Thursday, April 06, 2006

nostalgia

I'd often thought of nostalgia as a basic part of the human condition. Some people are more nostalgic than others, but I thought it was an illness rooted in the human experience of time - an effect not just of memory and aging, but a wish that a moment of life was not so ephemeral.

The text below from the Straight Dope brings that into question.
We get nostalgic for Victorian Christmases. What did Victorians get nostalgic for?

... to paraphrase musical philosopher Dan Hicks, you can't miss it if it won't go away. Nostalgia, like Rice Chex, antacid tablets, and Dan Rather, is a product of modern urban industrial society, which is continually assaulted by change (AKA progress, for the optimists among us) and where most people have lost their sense of connection to the land. In a traditional agricultural society there's nothing to get nostalgic about, since you're still living on the land and yesterday was pretty much the same as today.
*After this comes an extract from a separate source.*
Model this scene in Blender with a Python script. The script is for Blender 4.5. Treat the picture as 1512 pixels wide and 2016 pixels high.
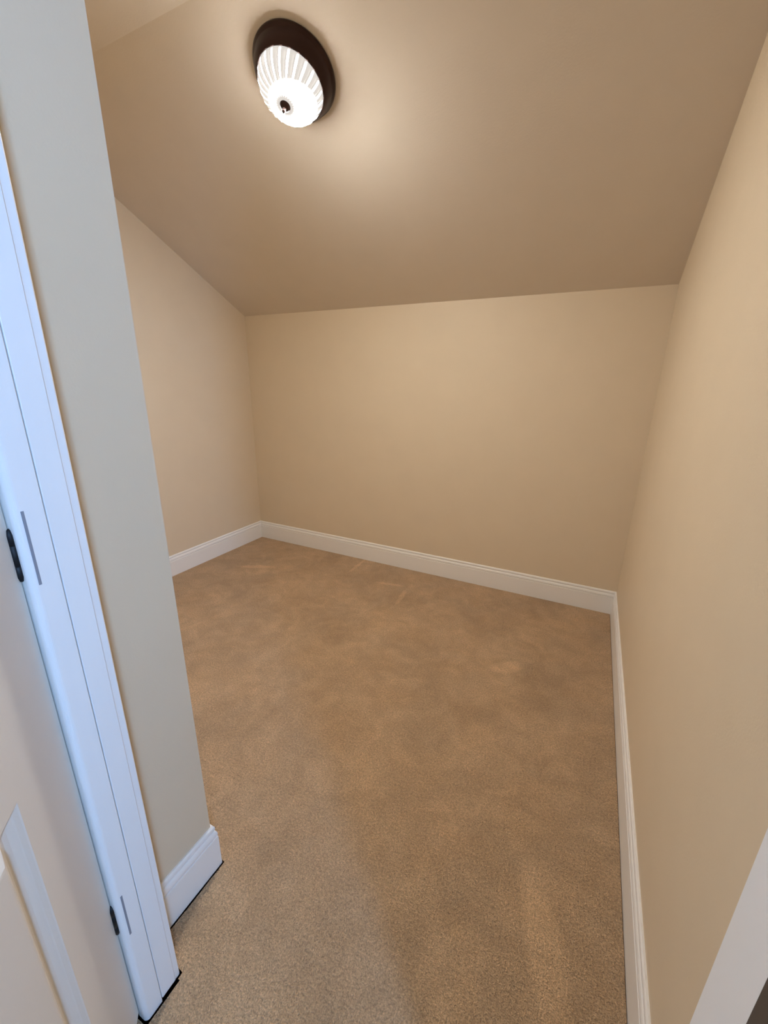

Longing for the past dates from the early 19th century, not long after the start of the industrial revolution in England. (The word nostalgia wasn't widely applied to said longing until after World War I, having previously signified a pathological case of homesickness.) Early promoters of nostalgia included the poet William Wordsworth and the novelist Sir Walter Scott, whose novel Ivanhoe (1819) launched a fad for chivalry. Romantic literature appealed to city folk, now a bit disenchanted with urban life (as the philosophes of a previous generation had not been) and thus inclined to a sentimental view of the lost joys of nature, childhood, and the past.